### [Aim of the task]
From the records below, give the number of lines that contain the string "script", without any other text.

### [Entries]

######

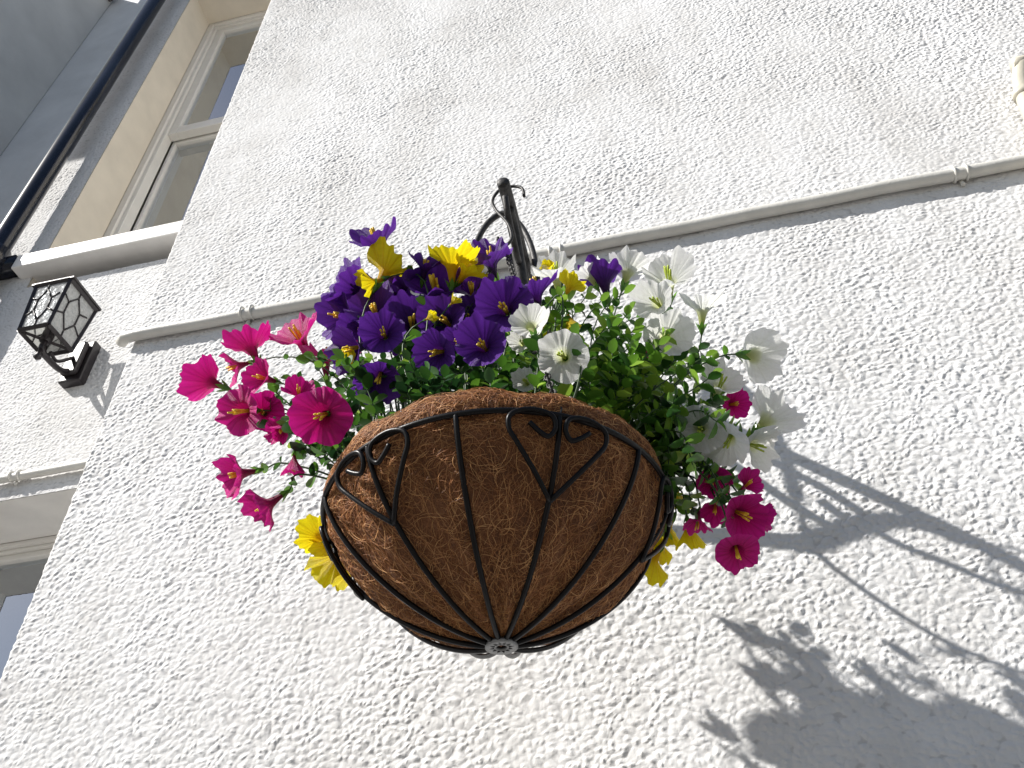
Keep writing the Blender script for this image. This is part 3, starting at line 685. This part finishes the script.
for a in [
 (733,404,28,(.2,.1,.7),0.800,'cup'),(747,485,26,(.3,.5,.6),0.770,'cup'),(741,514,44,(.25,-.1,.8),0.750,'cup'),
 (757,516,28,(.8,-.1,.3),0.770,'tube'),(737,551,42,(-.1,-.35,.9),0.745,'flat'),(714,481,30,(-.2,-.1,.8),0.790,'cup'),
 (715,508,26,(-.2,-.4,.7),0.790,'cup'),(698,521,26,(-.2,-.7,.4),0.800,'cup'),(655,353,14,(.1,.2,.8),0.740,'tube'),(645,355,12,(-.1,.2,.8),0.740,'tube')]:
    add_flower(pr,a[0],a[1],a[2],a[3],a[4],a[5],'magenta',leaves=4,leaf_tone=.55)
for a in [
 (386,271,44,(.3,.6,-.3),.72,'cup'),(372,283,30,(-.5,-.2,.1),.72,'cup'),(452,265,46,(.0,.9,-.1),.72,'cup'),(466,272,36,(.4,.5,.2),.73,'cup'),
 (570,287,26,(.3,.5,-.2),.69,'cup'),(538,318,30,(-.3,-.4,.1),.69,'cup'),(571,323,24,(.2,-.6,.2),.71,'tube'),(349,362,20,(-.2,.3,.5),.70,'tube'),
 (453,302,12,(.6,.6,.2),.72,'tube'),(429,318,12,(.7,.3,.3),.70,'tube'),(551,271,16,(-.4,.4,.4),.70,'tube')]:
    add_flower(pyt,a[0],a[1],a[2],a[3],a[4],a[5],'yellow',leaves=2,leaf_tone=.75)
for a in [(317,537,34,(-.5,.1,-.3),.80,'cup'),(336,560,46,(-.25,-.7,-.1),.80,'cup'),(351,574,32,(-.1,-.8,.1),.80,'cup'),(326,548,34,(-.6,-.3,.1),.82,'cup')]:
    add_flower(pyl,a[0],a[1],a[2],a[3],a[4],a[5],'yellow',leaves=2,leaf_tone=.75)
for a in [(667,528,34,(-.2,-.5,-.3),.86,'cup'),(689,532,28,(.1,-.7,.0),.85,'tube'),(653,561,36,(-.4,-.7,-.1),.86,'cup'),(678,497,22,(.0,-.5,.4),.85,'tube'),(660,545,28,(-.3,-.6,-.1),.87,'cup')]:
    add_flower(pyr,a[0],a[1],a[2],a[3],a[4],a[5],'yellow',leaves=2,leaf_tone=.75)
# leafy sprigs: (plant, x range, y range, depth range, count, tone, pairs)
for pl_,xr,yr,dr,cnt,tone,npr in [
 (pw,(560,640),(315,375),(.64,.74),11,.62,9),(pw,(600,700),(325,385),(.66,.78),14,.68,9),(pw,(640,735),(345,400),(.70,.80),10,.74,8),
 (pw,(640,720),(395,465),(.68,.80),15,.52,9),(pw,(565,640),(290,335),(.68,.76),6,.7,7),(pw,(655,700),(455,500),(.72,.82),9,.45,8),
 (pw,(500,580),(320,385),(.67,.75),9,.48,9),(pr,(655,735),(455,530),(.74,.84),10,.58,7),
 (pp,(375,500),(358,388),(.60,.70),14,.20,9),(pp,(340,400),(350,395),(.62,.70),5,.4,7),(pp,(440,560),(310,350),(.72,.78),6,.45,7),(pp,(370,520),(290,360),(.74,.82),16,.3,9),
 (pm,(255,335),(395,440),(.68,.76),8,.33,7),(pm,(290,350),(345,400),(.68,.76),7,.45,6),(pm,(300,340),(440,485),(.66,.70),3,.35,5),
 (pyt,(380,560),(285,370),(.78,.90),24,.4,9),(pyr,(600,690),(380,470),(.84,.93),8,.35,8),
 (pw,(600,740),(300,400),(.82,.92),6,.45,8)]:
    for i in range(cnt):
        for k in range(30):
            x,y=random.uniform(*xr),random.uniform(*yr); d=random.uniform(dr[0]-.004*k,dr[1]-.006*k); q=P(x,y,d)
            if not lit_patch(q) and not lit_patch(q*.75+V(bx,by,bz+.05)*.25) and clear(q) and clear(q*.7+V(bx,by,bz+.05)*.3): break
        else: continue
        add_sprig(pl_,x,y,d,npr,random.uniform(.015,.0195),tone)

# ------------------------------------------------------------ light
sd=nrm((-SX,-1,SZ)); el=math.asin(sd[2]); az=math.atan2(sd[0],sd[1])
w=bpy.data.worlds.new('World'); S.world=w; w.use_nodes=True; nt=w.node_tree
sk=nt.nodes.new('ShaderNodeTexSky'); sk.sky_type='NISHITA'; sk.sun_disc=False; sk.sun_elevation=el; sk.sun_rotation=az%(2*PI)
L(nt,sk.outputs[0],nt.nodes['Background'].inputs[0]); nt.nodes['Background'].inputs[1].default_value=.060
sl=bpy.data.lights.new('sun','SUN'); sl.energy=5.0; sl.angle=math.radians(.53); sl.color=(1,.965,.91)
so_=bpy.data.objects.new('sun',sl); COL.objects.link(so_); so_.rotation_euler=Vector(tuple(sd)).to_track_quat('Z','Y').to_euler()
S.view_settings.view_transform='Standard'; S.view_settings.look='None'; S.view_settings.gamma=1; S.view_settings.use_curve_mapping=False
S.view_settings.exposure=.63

######

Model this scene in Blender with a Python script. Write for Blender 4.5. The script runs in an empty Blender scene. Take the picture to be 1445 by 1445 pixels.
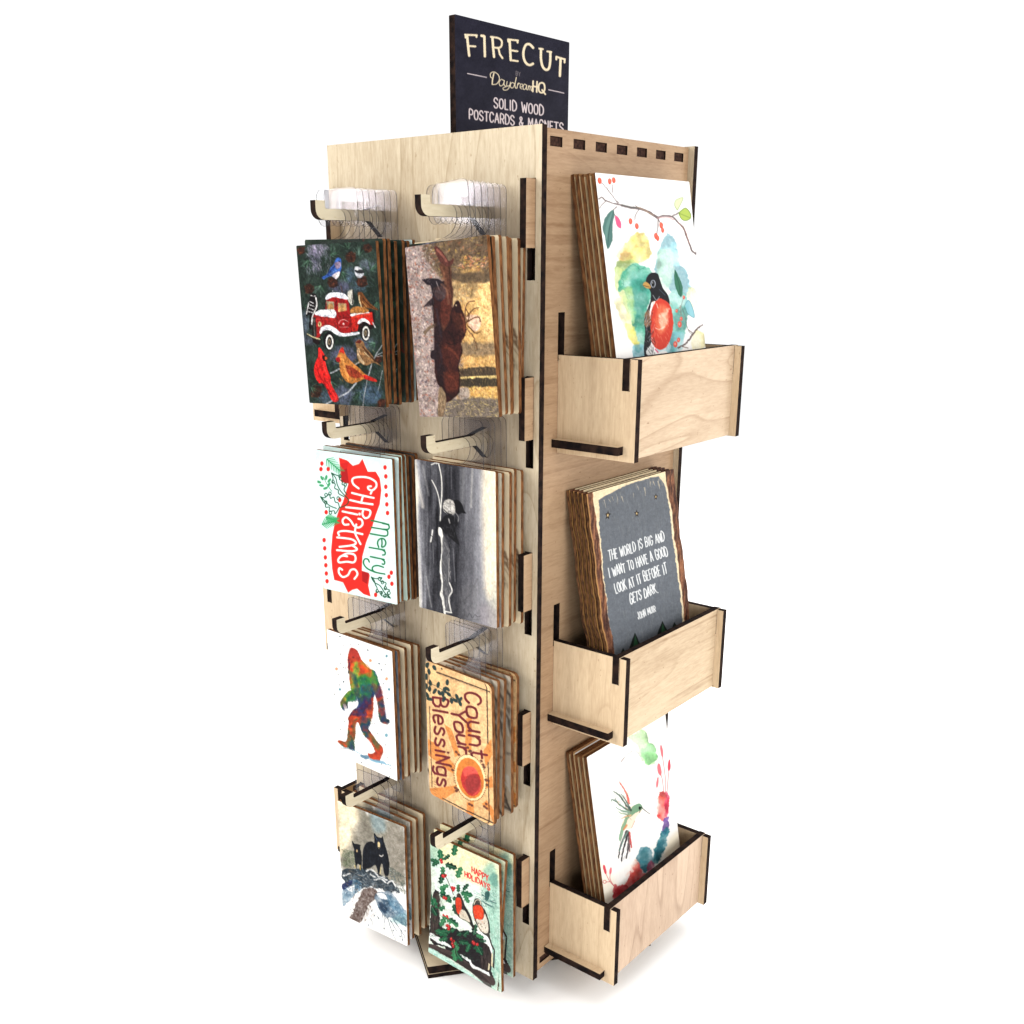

######

### [Answer to the exercise]
2